Print all of the data exactly as written.
——
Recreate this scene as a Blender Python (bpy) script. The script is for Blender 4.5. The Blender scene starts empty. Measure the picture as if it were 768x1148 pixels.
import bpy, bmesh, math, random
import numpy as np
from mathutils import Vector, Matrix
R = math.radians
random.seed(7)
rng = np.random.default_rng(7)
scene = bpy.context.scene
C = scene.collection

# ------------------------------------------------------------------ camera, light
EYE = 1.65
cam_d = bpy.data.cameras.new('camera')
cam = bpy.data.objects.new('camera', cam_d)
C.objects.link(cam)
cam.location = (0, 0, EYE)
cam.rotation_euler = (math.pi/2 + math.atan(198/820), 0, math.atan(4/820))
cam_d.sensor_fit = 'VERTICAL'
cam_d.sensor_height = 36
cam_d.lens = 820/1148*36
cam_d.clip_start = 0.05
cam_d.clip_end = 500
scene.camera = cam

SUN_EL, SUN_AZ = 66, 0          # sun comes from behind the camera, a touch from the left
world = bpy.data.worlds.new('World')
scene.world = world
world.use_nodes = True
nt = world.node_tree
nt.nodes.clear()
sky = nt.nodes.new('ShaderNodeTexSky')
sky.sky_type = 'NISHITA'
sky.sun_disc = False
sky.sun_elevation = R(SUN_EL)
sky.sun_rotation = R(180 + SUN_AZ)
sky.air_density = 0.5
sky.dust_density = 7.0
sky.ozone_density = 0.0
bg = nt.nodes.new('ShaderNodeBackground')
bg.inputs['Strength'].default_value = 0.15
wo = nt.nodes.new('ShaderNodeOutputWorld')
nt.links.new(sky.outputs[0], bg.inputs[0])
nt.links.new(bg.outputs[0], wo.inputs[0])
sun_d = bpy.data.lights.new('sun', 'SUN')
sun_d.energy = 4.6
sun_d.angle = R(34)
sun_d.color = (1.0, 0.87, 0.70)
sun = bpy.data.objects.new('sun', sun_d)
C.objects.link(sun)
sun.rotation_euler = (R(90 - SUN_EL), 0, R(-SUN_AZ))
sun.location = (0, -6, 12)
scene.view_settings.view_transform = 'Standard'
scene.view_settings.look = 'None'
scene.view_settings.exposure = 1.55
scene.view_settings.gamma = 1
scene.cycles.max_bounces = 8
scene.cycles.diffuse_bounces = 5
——
RESPONSE:
Recreate this scene as a Blender Python (bpy) script. The script is for Blender 4.5. The Blender scene starts empty. Measure the picture as if it were 768x1148 pixels.
import bpy, bmesh, math, random
import numpy as np
from mathutils import Vector, Matrix
R = math.radians
random.seed(7)
rng = np.random.default_rng(7)
scene = bpy.context.scene
C = scene.collection

# ------------------------------------------------------------------ camera, light
EYE = 1.65
cam_d = bpy.data.cameras.new('camera')
cam = bpy.data.objects.new('camera', cam_d)
C.objects.link(cam)
cam.location = (0, 0, EYE)
cam.rotation_euler = (math.pi/2 + math.atan(198/820), 0, math.atan(4/820))
cam_d.sensor_fit = 'VERTICAL'
cam_d.sensor_height = 36
cam_d.lens = 820/1148*36
cam_d.clip_start = 0.05
cam_d.clip_end = 500
scene.camera = cam

SUN_EL, SUN_AZ = 66, 0          # sun comes from behind the camera, a touch from the left
world = bpy.data.worlds.new('World')
scene.world = world
world.use_nodes = True
nt = world.node_tree
nt.nodes.clear()
sky = nt.nodes.new('ShaderNodeTexSky')
sky.sky_type = 'NISHITA'
sky.sun_disc = False
sky.sun_elevation = R(SUN_EL)
sky.sun_rotation = R(180 + SUN_AZ)
sky.air_density = 0.5
sky.dust_density = 7.0
sky.ozone_density = 0.0
bg = nt.nodes.new('ShaderNodeBackground')
bg.inputs['Strength'].default_value = 0.15
wo = nt.nodes.new('ShaderNodeOutputWorld')
nt.links.new(sky.outputs[0], bg.inputs[0])
nt.links.new(bg.outputs[0], wo.inputs[0])
sun_d = bpy.data.lights.new('sun', 'SUN')
sun_d.energy = 4.6
sun_d.angle = R(34)
sun_d.color = (1.0, 0.87, 0.70)
sun = bpy.data.objects.new('sun', sun_d)
C.objects.link(sun)
sun.rotation_euler = (R(90 - SUN_EL), 0, R(-SUN_AZ))
sun.location = (0, -6, 12)
scene.view_settings.view_transform = 'Standard'
scene.view_settings.look = 'None'
scene.view_settings.exposure = 1.55
scene.view_settings.gamma = 1
scene.cycles.max_bounces = 8
scene.cycles.diffuse_bounces = 5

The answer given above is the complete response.